Amazon and Bernie

You have to admire the ingenuity.

Sen. Bernie Sanders

It turns out you can’t buy everything on Amazon.com after all.

The online retail giant is quashing an effort by a Texas teenager to use the company’s website to funnel cash into his newly formed pro-Bernie Sanders super PAC.

The Bern2016 super PAC was officially launched [last] week by 15-year-old Sebastian Burnham of Austin — a high school senior who cannot yet vote for his preferred candidate but is legally allowed to create a super PAC to advocate on Sanders’ behalf.

Super PACs can raise unlimited sums of money to advocate for or against federal politicians, although they cannot coordinate their spending with candidates. Conversely, the candidates themselves have virtually no control over these independent efforts.

Burnham, an active blogger who plans to study political science in college, says he wants to focus on raising money from grassroots givers — as Sanders himself has — and he thought he had developed a novel plan to do so.

Until recently, Burnham’s group stated on its website — ProgressivesForBernie.com — that pro-Sanders shoppers could use a specialized Amazon.com link to donate to the super PAC “for free.”

The idea was to have a percentage of every purchase made by users who were referred there by Bern2016 benefit the super PAC.

But Amazon.com isn’t on board.

“It has come to our attention that you are not in compliance with the Associates Program Operating Agreement,” Amazon.com wrote in an email to Burnham after questions from the Center for Public Integrity. “If you are not in compliance within five business days, we will be forced to terminate the Operating Agreement, close your Associates account and withhold advertising fees.”

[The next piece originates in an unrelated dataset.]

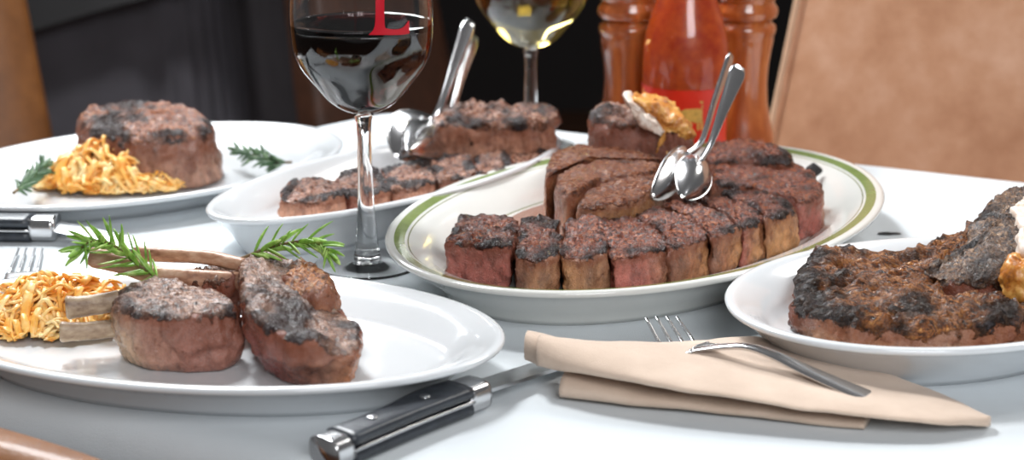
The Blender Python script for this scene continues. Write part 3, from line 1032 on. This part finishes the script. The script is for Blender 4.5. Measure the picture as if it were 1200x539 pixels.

In an emailed statement, Amazon.com spokesman Tom Cook said the company takes “the appropriate action” when it becomes “aware that an organization or company has violated the operating agreement.”

Burnham called the company’s decision a “setback” for his super PAC, adding that he had removed the specialized Amazon.com link but would continue searching for other similar programs that could be used.

Gotta admit, this wouldn’t have occurred to me. I honestly don’t know how much one might be able to raise via this mechanism – among other things, I’d think that the universe of avid Sanders supporters contains a non-trivial number of people who are repelled by Amazon’s labor practices – but if you get past the questionable legality and the apparent resistance by Amazon, it’s pretty ingenious. Too bad we won’t get a chance to see how it might have worked in practice.